Government and politics
The politics and administration of the Federal District differ from the other units of the federation in some particular points, as defined in the Brazilian Constitution of 1988:
- The Federal District is governed by organic law, typical of municipalities, and not by a state constitution. It complies with the legislative competencies reserved to the states and municipalities, not vetoed by the Constitution.
- The hybrid character of the Federal District is observable by its legislative chamber, a mixture of municipal chamber (municipal legislative branch) and legislative assembly (statal legislative branch).
- The legislative power of the Federal District is exercised by the legislative chamber, with 24 elected district deputies; and the head of the executive branch is the governor.
The Federal District is a legal entity of internal public law, within the political and administrative structure of Brazil of a sui generis nature, since it is not a state or a municipality, but a special entity that accumulates legislative powers reserved to the states and municipalities, as provided in art. 32, § 1 of the CF, which gives it a hybrid nature of state and municipality.
Article 32 of the Federal Constitution of 1988 expressly prohibits the Federal District from being divided into municipalities, being considered one. The executive branch of the Federal District was represented by the mayor of the Federal District until 1969, when the position became governor of the Federal District.

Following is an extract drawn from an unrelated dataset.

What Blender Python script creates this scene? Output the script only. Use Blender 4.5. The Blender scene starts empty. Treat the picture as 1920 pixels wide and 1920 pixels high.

The legislative branch of the Federal District is represented by the Legislative Chamber of the Federal District, whose nomenclature represents a mixture of legislative assembly (legislative branch of the other units of the federation) and municipal council (legislative of municipalities). The Legislative Chamber is made up of 24 district deputies.
The judiciary that serves the Federal District also serves the federal territories. Brazil currently has no territories, so the Court of Justice of the Federal District and Territories only serves the Federal District.
Part of the budget of the Government of the Federal District comes from the Constitutional Fund of the Federal District. In 2012, the fund totaled 9.6 billion reais. For 2015, the forecast was 12.4 billion reais, with more than half (6.4 billion) for public security spending.
Territorial and administrative definition
Article 32 of the 1988 Constitution expressly prohibits the division of the Federal District into municipalities. The Federal District is divided into 31 administrative regions (of which only 19 are recognized by the IBGE; the borders of other regions have not yet passed through the Legislature for approval in the Federal District Legislative Chamber). The main one is the administrative region of Brasília, which has less than 10% of the population of the Federal District. The other administrative regions around it are often called "satellite cities". In Brazil, the idea of a city is closely linked to the seat of the municipality. However, in the Federal District, the different urban centers of the administrative regions are called that way. Some of these nuclei are older than Brasília itself, such as Planaltina, which was a city in Goiás before it became part of the Federal District, and Brazlândia, founded in the 1930s.